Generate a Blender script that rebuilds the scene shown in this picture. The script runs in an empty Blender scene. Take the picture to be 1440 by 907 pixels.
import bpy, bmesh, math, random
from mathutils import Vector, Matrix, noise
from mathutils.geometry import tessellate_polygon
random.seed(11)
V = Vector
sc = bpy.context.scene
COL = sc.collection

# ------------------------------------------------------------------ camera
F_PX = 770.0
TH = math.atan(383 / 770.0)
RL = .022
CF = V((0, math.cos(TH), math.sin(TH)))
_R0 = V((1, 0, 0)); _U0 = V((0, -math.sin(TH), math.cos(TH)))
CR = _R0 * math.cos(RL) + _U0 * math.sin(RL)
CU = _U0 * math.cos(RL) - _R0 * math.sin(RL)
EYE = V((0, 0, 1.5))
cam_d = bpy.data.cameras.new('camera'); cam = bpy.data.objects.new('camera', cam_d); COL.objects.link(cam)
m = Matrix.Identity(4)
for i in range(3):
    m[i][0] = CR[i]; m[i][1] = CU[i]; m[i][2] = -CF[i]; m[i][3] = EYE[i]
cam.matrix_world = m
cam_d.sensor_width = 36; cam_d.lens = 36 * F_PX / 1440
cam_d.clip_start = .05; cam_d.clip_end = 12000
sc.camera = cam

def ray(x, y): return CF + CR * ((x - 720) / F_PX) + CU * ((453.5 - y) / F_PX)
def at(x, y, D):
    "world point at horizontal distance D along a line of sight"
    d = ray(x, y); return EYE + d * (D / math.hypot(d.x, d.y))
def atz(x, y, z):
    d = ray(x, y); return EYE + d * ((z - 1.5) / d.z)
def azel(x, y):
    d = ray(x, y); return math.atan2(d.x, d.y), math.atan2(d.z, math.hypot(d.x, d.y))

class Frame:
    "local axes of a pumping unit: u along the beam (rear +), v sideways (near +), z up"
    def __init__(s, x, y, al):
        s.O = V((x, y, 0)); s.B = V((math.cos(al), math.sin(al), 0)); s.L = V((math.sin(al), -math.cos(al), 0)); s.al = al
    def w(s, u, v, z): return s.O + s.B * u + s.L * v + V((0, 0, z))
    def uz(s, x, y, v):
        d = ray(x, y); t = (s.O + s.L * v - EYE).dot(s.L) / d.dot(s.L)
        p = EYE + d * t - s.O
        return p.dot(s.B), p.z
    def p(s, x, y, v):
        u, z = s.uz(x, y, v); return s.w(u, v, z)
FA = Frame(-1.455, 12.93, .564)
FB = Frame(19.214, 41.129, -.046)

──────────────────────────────

* _Work instructions_
In the listing above, please print only the lines from the first one to the line where "math.atan2(d.z, math.hypot(d.x, d.y))" appears, exactly as written, both of those lines included.

* _Expected answer_
Generate a Blender script that rebuilds the scene shown in this picture. The script runs in an empty Blender scene. Take the picture to be 1440 by 907 pixels.
import bpy, bmesh, math, random
from mathutils import Vector, Matrix, noise
from mathutils.geometry import tessellate_polygon
random.seed(11)
V = Vector
sc = bpy.context.scene
COL = sc.collection

# ------------------------------------------------------------------ camera
F_PX = 770.0
TH = math.atan(383 / 770.0)
RL = .022
CF = V((0, math.cos(TH), math.sin(TH)))
_R0 = V((1, 0, 0)); _U0 = V((0, -math.sin(TH), math.cos(TH)))
CR = _R0 * math.cos(RL) + _U0 * math.sin(RL)
CU = _U0 * math.cos(RL) - _R0 * math.sin(RL)
EYE = V((0, 0, 1.5))
cam_d = bpy.data.cameras.new('camera'); cam = bpy.data.objects.new('camera', cam_d); COL.objects.link(cam)
m = Matrix.Identity(4)
for i in range(3):
    m[i][0] = CR[i]; m[i][1] = CU[i]; m[i][2] = -CF[i]; m[i][3] = EYE[i]
cam.matrix_world = m
cam_d.sensor_width = 36; cam_d.lens = 36 * F_PX / 1440
cam_d.clip_start = .05; cam_d.clip_end = 12000
sc.camera = cam

def ray(x, y): return CF + CR * ((x - 720) / F_PX) + CU * ((453.5 - y) / F_PX)
def at(x, y, D):
    "world point at horizontal distance D along a line of sight"
    d = ray(x, y); return EYE + d * (D / math.hypot(d.x, d.y))
def atz(x, y, z):
    d = ray(x, y); return EYE + d * ((z - 1.5) / d.z)
def azel(x, y):
    d = ray(x, y); return math.atan2(d.x, d.y), math.atan2(d.z, math.hypot(d.x, d.y))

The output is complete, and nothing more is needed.